Ama cemaat öyle bir şey ki tüm insani değerlerinizi yıpratıp, yozlaştırıp; sizleri istedikleri zaman istedikleri gibi kullanmak için her türlü oyuna başvuran ahlak dışı bir mekanizma.

‘CEMAATİ HERKESTEN ÖNCE SİZ ANLATTINIZ’

Sen buna bazen karşı koydun, insanlığını, duyarlılığını devam ettirebildin. Sizler gibi bu ülkenin evlatlarının, bu hain cemaat ya da tarikatlardan kurtarılması için ben ve arkadaşlarım çok mücadele ettik.

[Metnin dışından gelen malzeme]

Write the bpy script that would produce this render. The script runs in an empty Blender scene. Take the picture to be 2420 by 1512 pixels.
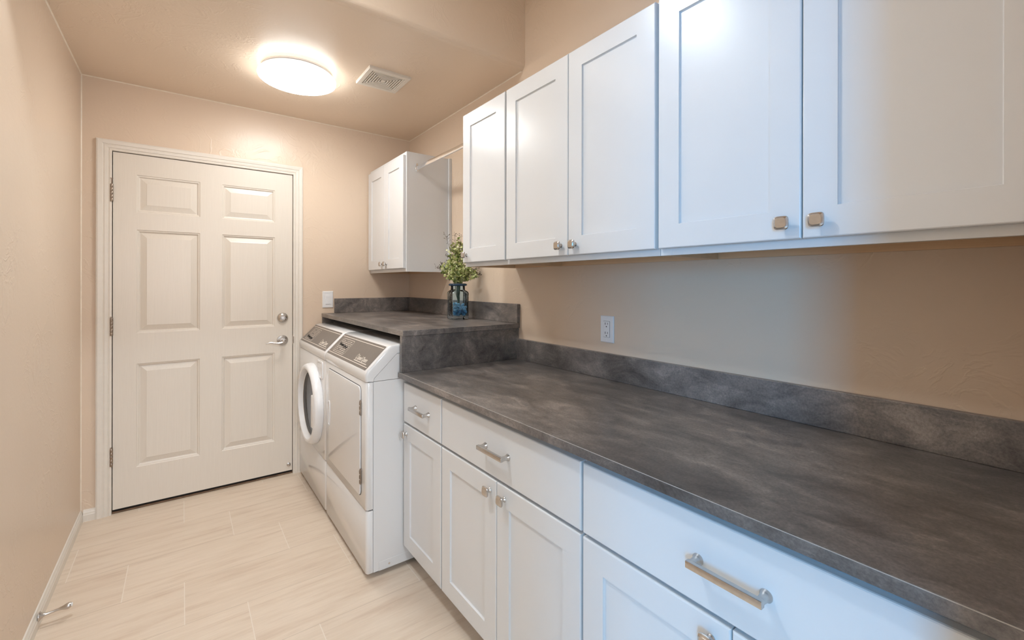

Hâlâ da ediyoruz.

Onların gerçek yüzlerini önce İsmail, sonra da sen ve Eyüp, sizler, herkesten önce  topluma anlatmak için büyük mücadele verdiniz.

Hayat hikayelerinizi anlattığınızda, cemaatin yurtlarında yaşadığınız  acılar için, Eyüp’ün annesinin yaşadığı zorluklar için çok üzüldüğümü, ağladığımı hatırlıyorum.

‘CEMAATİN UZUN KOLLARI SİZLERE ULAŞTI’

Ama sonra mücadelenizi yarım bıraktınız. DGM’deki ifadelerinizden vazgeçtiniz. Neden? Cemaatin uzun kolları sizleri kim bilir ne yalan ve  entrikalarla tekrar aralarına döndürdü. Sizleri kurtarmak adına yaptığımız yardımların gerçekten  çok zararını gördük. Bu zaman zarfında sizler neredeydiniz, neler yaşadınız öğrenmek istiyorum. Bana telefonunu yaz. Seni arayacağım.

Gülseven Hocan...

İKİNCİ MEKTUP

Yaşer, 31 Ekim 2018’de, saat 09.43’te, Serhat Özkan’a bir e-posta daha gönderir: “İçin rahat olsun. Hakkımı helal ediyorum. Cemaatin yalan ve sahtekarlık üzerine kurulan faaliyetleri ne yazık ki sizler gibi binlerce öğrenciyi mağdur etti. Mahkemede, tanıklığınızdan vazgeçtiniz. Sizi kim vazgeçirdi? Bunları da yaz lütfen.”